Just a few days ago, I finished a project that had consumed me these past three months. At the end of April I realized that I had a lot more to say about Johannes Gutenberg and bookmaking in the fifteenth century than I could ever say in my children’s book, From the Good Mountain: How Gutenberg Changed the World, which is due out September 18 of this year.
At first I thought that I’d write a curriculum guide for the children’s book. But a week or so into it, I realized that my ‘guide’ was going to be much more than that. Instead of a curriculum guide it blossomed into a companion guide as ten pages became twenty then eighty then one hundred fifty. This wasn’t going to be a book for teachers. It was for anyone, twelve years old and up who wanted to find out what we do know about Gutenberg’s life and the details of making late medieval books. I began sketching out in my head the chapters I would write and the diagrams I would have to draw. The result: 12 chapters and 150 drawings and diagrams that would cover paper making, tanning leather, ink making, type casting, press building, typesetting, printing, illumination, and bookbinding.
Here are some pages from the companion guide.

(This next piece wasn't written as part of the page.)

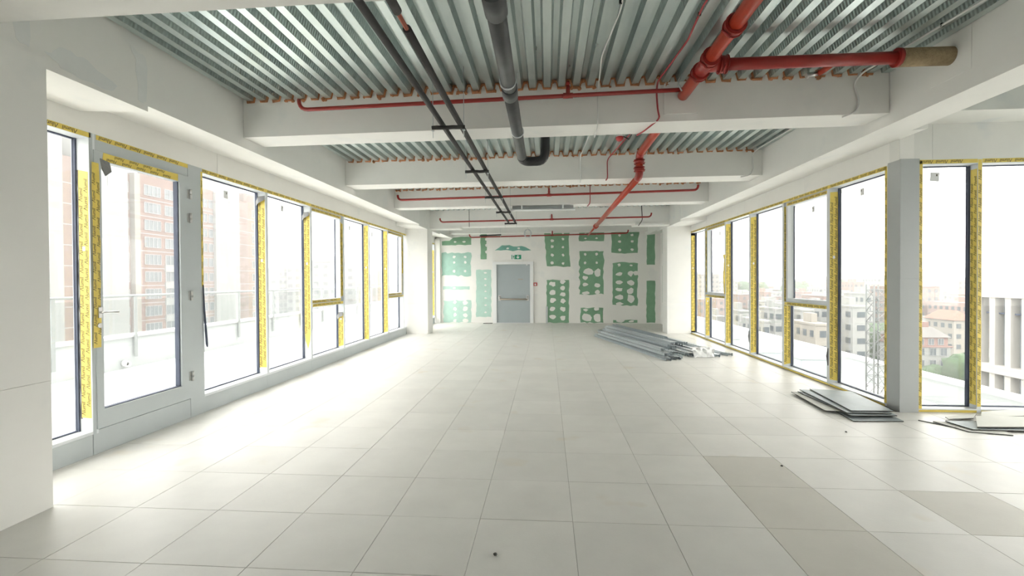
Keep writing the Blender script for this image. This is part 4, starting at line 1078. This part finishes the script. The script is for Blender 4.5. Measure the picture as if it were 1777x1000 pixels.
sheet('pale_board', [(4.33, 5.395), (4.62, 5.45), (4.80, 5.62), (4.36, 5.48)], .018, .007, ['sheet_pale', 'sheet_edge'], 'small pale board poking out behind the loose pile', G2)
sheet('pale_board', [(4.72, 5.47), (5.5, 5.46), (5.5, 5.70), (4.92, 5.70)], .010, .012, ['sheet_pale', 'sheet_edge'], 'rearmost pale board of the loose pile, under the bay window', G2, 0, (.01, .05, .05, .01))
m_ = MB(); m_.hexa([(4.02, 5.40, 0), (4.19, 5.17, 0), (4.20, 5.18, 0), (4.03, 5.41, 0), (4.02, 5.40, .008), (4.19, 5.17, .008), (4.20, 5.18, .008), (4.03, 5.41, .008)])
tag(m_.build('board_offcut', 'sheet_edge'), 'thin dark strip on the floor between the sheet stack and the pale boards', 'offcut')
# specks of rubble on the floor
for i, (x, y, r) in enumerate(((1.93, 4.02, .011), (3.0, 4.95, .010), (-.30, 2.62, .012), (.10, 2.20, .014))):
    m_ = MB(); m_.blob((x, y, r*.6), r, 7, 5, .3, 0, (1, 1, .6))
    tag(m_.build('rubble_crumb', 'sheet_edge'), ['small dark crumb on the floor tiles, middle right', 'small dark crumb on the floor left of the corner post sheets', 'dark crumb on the middle floor tiles', 'dark crumb on the nearest floor tiles'][i], 'rubble')

# ================================================================== OUTSIDE, LEFT
PX = -7.62
mb = MB(); mb.box(PX-.3, -6, -.25, GL-.04, 24, -.01); struct(mb.build('terrace_floor', 'terrace'), 'white tiled roof terrace outside the left windows', 'terrace')
m_ = MB(); m_.box(PX-.22, -6, -.2, PX, 24, .55); par = struct(m_.build('parapet_left', 'parapet'), 'low parapet of the left terrace', 'parapet')
m_ = MB(); m_.box(PX-.26, -6, .551, PX+.035, 24, .59); m_.build('coping', 'coping', par)
rl = thing('terrace_railing', 'glass railing with grey posts on the parapet of the left terrace', 'railing', (PX, 9, .59))
m_ = MB(); m_.tube([(PX-.0, -6, 1.305), (PX, 24, 1.305)], .024, 8); m_.build('handrail', 'rail', rl)
y = -5.0
while y < 24:
    m_ = MB(); m_.box(PX+.036, y-.03, .18, PX+.05, y+.03, 1.29); m_.build('post', 'rail', rl)
    if y+1.45 < 24:
        p = MB(); p.box(PX-.004, y+.05, .64, PX+.004, y+1.40, 1.24); p.build('pane', 'railglass', rl)
    y += 1.455
ts = thing('parapet_spout', 'round white spout low on the left terrace parapet, seen through the door', 'spout', (PX, 7.88, .08))
m_ = MB(); m_.tube([(PX, 7.88, .09), (PX+.05, 7.88, .09)], .06, 14); m_.build('flange', 'coping', ts)
m_ = MB(); m_.ring((PX+.051, 7.86, .09), (PX+.13, 7.84, .09), .05, .035, 14); m_.build('pipe', 'white', ts)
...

I decided early on to make this a print-on-demand book in black and white and use CreateSpace.com to make this happen. As I write this, the book is in the proofing stage, and when the proof arrives this week, I’ll have the ‘fun’ of circling in red the many, many mistakes not just in the text but the captions to the diagrams as well as the six-page index.
Now that the work is largely done, I have a moment to reflect about why I wrote this companion guide. Did I think that the children’s book was deficient? No. Did I think that the children’s book was too difficult for today’s readers? Maybe. Did I think that, if I were reading From the Good Mountain, I’d want to know more? Most definitely. And it is this that I want to emphasize here in this blog: the function of a book is too excite the reader’s interest.
I sometimes get the feeling, especially with some librarians and teachers that they want books that will not raise questions but answer them, especially for little Johnny, who needs to get his report done, or little Suzy, who is forced to read about something for which she has little interest. Books to these educators are pills. If they can only find the right one to stop the kids from asking questions.
I, like most of the authors that I know, seek to write books for kids with questions. We want them to look elsewhere. Our books are not the end of the line; they’re maps leading to destinations unimaginable.
I suppose that in times past—way past—when there were fewer books, a book had to be as complete as possible. But this is no longer true today. Hooked up with the internet a book becomes borderless, infinite. If a book doesn’t lead a child to the internet, in my view, that book has failed. If teachers or parents haven’t taught the child that the internet is more than games and facebook and who-knows-what-else, than they have failed.
A reviewer recently wrote that he or she thought that From the Good Mountain was weak because it didn’t have a glossary and that the list of key words that I put at the end of the book specifically for the reader to find out more on the internet was “frail.” How old was this reviewer? Obviously old enough to be behind the times. With e-books, there is no need for lexile analyses. If the kid doesn’t know the word, the ipad or the kindle will look it up for him, even pronounce it for him. If the kid can’t picture what’s being written, one tap will carry him to Wikipedia or the internet. How then can one book be considered deficient or frail or weak? If the book is half way decent, it becomes truly a portal to the world.
In the old days, teachers and librarians used to use such metaphors: portals, gateways, road maps, because that is what they wanted every child to believe. Some children did; most didn’t because to make portals happen before the internet meant going to the library and hauling home a ton of books and becoming the most feared of creatures: the nerd. Today, truly, as I said, books are opening doors unimaginable. Instead of the keys being at the local branch library, they are right in the child’s hand.